When simplifying expressions that involve both multiplication and exponentiation, the power of a product rule is very handy. This rule states that for any numbers or variables, if we have a product raised to a power, like \((ab)^m\), the expression can be separated as \((a^m b^m)\). Here’s a step-by-step breakdown:

• First, identify the product inside the parentheses. In our exercise, it’s \(6n^3\).
• Next, apply the power to each part of the product separately. For \((6n^3)^2\), this means applying the power of 2 to both 6 and \(n^3\).

This rule simplifies complex expressions by breaking them down. We see that \( (6n^3)^2 = 6^2 (n^3)^2 \). The power rule allows us to manage exponents easily, making the expression simpler to work with.

Exponentiation refers to the operation of raising a base to a power. For example, \(a^m\) means a multiplied by itself m times. It is a way to denote repeated multiplication. Here are key points:

• The base is the number being multiplied. In the exercise, 6 and \(n^3\) are bases.
• The exponent is the number that indicates how many times the base is used in the multiplication. For instance, in \((6n^3)^2\), the exponent 2 is applied to both 6 and \(n^3\).

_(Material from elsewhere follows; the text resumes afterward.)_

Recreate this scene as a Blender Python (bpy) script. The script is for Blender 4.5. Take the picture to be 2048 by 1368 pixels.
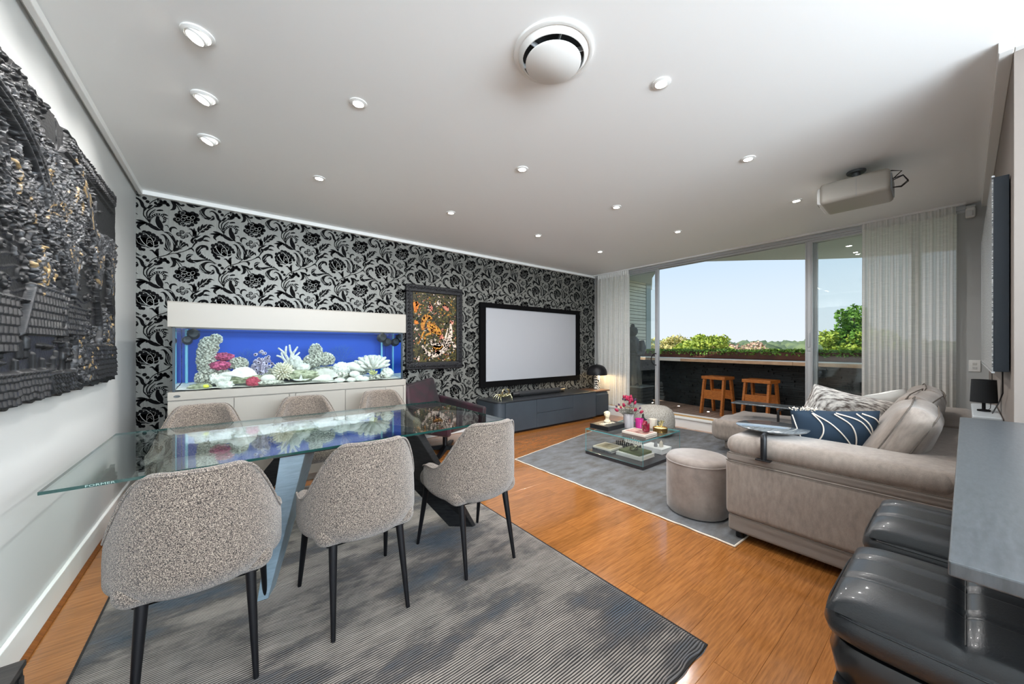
import bpy, bmesh, math, random
import numpy as np
from mathutils import Vector, Matrix, noise
random.seed(7)
R=math.radians; PI=math.pi
sc=bpy.context.scene
C=sc.collection
for o in list(bpy.data.objects): bpy.data.objects.remove(o)

# ---------------- camera (upright, shifted lens) ----------------
F=714.0; HY=694.5; YAW=R(51.8)
cd=bpy.data.cameras.new('camera'); cam=bpy.data.objects.new('camera',cd); C.objects.link(cam)
cd.sensor_width=36; cd.lens=F*36/2048; cd.shift_y=(HY-684)/2048
cam.location=(0,0,1.27); cam.rotation_euler=(PI/2,0,YAW-PI/2)
cd.clip_start=.02; cd.clip_end=600
sc.camera=cam
# ---------------- view, world, sun, area lamps ----------------
vs=sc.view_settings; vs.view_transform='Standard'; vs.look='None'; vs.gamma=1; vs.exposure=1.6; vs.use_curve_mapping=False
W=bpy.data.worlds.new('sky'); sc.world=W; W.use_nodes=True
nt=W.node_tree; nt.nodes.clear()
wo=nt.nodes.new('ShaderNodeOutputWorld'); bg=nt.nodes.new('ShaderNodeBackground'); tc=nt.nodes.new('ShaderNodeTexCoord')
sx=nt.nodes.new('ShaderNodeSeparateXYZ'); rp=nt.nodes.new('ShaderNodeValToRGB'); mr=nt.nodes.new('ShaderNodeMapRange')
mr.inputs['From Min'].default_value=-1; mr.inputs['From Max'].default_value=1
nt.links.new(tc.outputs['Generated'],sx.inputs[0]); nt.links.new(sx.outputs['Z'],mr.inputs[0]); nt.links.new(mr.outputs[0],rp.inputs[0])
cr=rp.color_ramp
cr.elements[0].position=0; cr.elements[0].color=(.85,.83,.80,1)
cr.elements[1].position=1; cr.elements[1].color=(.22,.42,.80,1)
for p,c in ((.485,(.85,.83,.80,1)),(.502,(.86,.93,1.0,1)),(.56,(.76,.88,1.0,1)),(.65,(.52,.74,.99,1)),(.8,(.33,.55,.9,1))):
    e=cr.elements.new(p); e.color=c
bg.inputs['Strength'].default_value=0.335
nt.links.new(rp.outputs[0],bg.inputs[0]); nt.links.new(bg.outputs[0],wo.inputs[0])
sl=bpy.data.lights.new('sun','SUN'); sl.energy=2.0; sl.angle=R(.6); sl.color=(1,.93,.82)
so=bpy.data.objects.new('sun',sl); C.objects.link(so)
so.rotation_euler=Vector((-.52,.36,.78)).to_track_quat('Z','Y').to_euler()
LP=[(x,y) for y,xs in ((1.02,(1.83,3.08,4.33)),(2.2,(.585,1.835,3.085,4.335)),(3.38,(.585,1.835,3.085,4.335))) for x in xs]
WP=[(-.12,2.17),(-.12,2.69),(-.12,3.21)]
DOWN=3.9; WASH=1.1
def area(loc,power,r,rot=(0,0,0),col=(1,.985,.97),spread=2.8,shape='DISK',sy=None):
    l=bpy.data.lights.new('lamp_light','AREA'); l.shape=shape; l.size=r; l.energy=power; l.color=col; l.spread=spread
    if sy: l.size_y=sy
    o=bpy.data.objects.new('lamp_light',l); C.objects.link(o); o.location=loc; o.rotation_euler=rot; return o

# added fill lamp, unseen behind the camera, tilted up to brighten the ceiling
area((1.4,-2.6,2.05),200,5.6,rot=(R(127),0,0),col=(.80,.91,1.0),spread=PI,shape='RECTANGLE',sy=.75)
# ---------------- helpers ----------------
def lin(c):
    if isinstance(c,str):
        c=tuple(int(c[i:i+2],16)/255 for i in (0,2,4))
        return tuple((x/12.92 if x<.04045 else ((x+.055)/1.055)**2.4) for x in c)+(1,)
    return tuple(c)+(1,)
class NT:
    def __init__(s,name):
        s.m=bpy.data.materials.new(name); s.m.use_nodes=True; s.t=s.m.node_tree; s.b=s.t.nodes['Principled BSDF']; s.out=s.t.nodes['Material Output']
    def n(s,k,**kw):
        nd=s.t.nodes.new('ShaderNode'+k)
        for a,v in kw.items():
            if a[0]=='_': setattr(nd,a[1:],v)
        return nd
    def l(s,a,b): s.t.links.new(a,b)
def mat(name,col,rough=.5,metal=0.0,col2=None,scale=8,detail=4,stretch=None,bump=0,bscale=None,emit=0,coat=0,spec=.5,contrast=(.35,.65),rand=0,sheen=0,coord='Object',alpha=1,dist=.002):
    N=NT(name); b=N.b; c=lin(col)
    b.inputs['Base Color'].default_value=c; b.inputs['Roughness'].default_value=rough; b.inputs['Metallic'].default_value=metal
    b.inputs['Specular IOR Level'].default_value=spec; b.inputs['Coat Weight'].default_value=coat; b.inputs['Coat Roughness'].default_value=.08
    b.inputs['Sheen Weight'].default_value=sheen
    if emit: b.inputs['Emission Color'].default_value=c; b.inputs['Emission Strength'].default_value=emit
    v=None
    if col2 is not None or bump:
        if coord=='World': t=N.n('NewGeometry').outputs['Position']
        else: t=N.n('TexCoord').outputs['Object']
        mp=N.n('Mapping'); N.l(t,mp.inputs[0])
        if stretch: mp.inputs['Scale'].default_value=stretch
        if rand:
            oi=N.n('ObjectInfo'); ml=N.n('VectorMath',_operation='SCALE'); ml.inputs[0].default_value=(37,19,5); N.l(oi.outputs['Random'],ml.inputs['Scale']); N.l(ml.outputs[0],mp.inputs['Location'])
    if col2 is not None:
        nz=N.n('TexNoise'); nz.inputs['Scale'].default_value=scale; nz.inputs['Detail'].default_value=detail; nz.inputs['Roughness'].default_value=.6; N.l(mp.outputs[0],nz.inputs[0])
        rm=N.n('ValToRGB'); rm.color_ramp.elements[0].position=contrast[0]; rm.color_ramp.elements[1].position=contrast[1]
        rm.color_ramp.elements[0].color=c; rm.color_ramp.elements[1].color=lin(col2); N.l(nz.outputs[0],rm.inputs[0]); v=rm.outputs[0]
    if rand:
        oi=N.n('ObjectInfo'); hs=N.n('HueSaturation'); mr=N.n('MapRange'); mr.inputs['To Min'].default_value=1-rand; mr.inputs['To Max'].default_value=1+rand
        N.l(oi.outputs['Random'],mr.inputs[0]); N.l(mr.outputs[0],hs.inputs['Value'])
        if v is not None: N.l(v,hs.inputs['Color'])
        else: hs.inputs['Color'].default_value=c
        v=hs.outputs[0]
    if v is not None: N.l(v,b.inputs['Base Color'])
    if bump:
        nb=N.n('TexNoise'); nb.inputs['Scale'].default_value=bscale or scale*3; nb.inputs['Detail'].default_value=5; N.l(mp.outputs[0],nb.inputs[0])
        bp=N.n('Bump'); bp.inputs['Strength'].default_value=bump; bp.inputs['Distance'].default_value=dist; N.l(nb.outputs[0],bp.inputs['Height']); N.l(bp.outputs[0],b.inputs['Normal'])
    return N.m
def thin_glass(name,tint=(1,1,1),ior=1.45,rough=.0):
    N=NT(name); N.t.nodes.remove(N.b)
    tr=N.n('BsdfTransparent'); tr.inputs[0].default_value=tuple(tint)+(1,); gl=N.n('BsdfGlossy'); gl.inputs['Roughness'].default_value=rough
    ge=N.n('NewGeometry'); mx=N.n('Mix'); mx.inputs['A'].default_value=ior; mx.inputs['B'].default_value=1/ior; N.l(ge.outputs['Backfacing'],mx.inputs['Factor'])
    fr=N.n('Fresnel'); N.l(mx.outputs[0],fr.inputs[0]); ms=N.n('MixShader'); N.l(fr.outputs[0],ms.inputs[0]); N.l(tr.outputs[0],ms.inputs[1]); N.l(gl.outputs[0],ms.inputs[2]); N.l(ms.outputs[0],N.out.inputs[0])
    return N.m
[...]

Apply exponentiation to each part:

• For 6 raised to the power of 2, calculate \(6^2 = 6 \times 6 = 36\).
• For \(n^3\) raised to the power of 2, use the rule \((n^b)^m = n^{b \times m}\). Calculate \((n^3)^2 = n^{3 \times 2} = n^6\).

This makes exponentiation crucial in simplifying expressions, transforming a complex problem into easier calculations.

Simplifying expressions involves reducing them to a simpler form without changing their value. The goal is to make them easier to understand and work with. For our problem, we follow these steps:

• First, use the power of a product rule to distribute the exponent. From \((6n^3)^2\), we get \(6^2 (n^3)^2\).
• Next, simplify each part individually. Calculate the powers: \( 6^2 = 36 \) and \((n^3)^2 = n^6 \).
• Finally, combine the simplified parts to get the final answer. Therefore, \( (6^2)(n^6) = 36n^6 \).

By following these steps systematically, we transform a complex algebraic expression into its simplest form. Simplifying correctly ensures accurate results and helps in solving equations more efficiently. Always verify every step to avoid common mistakes.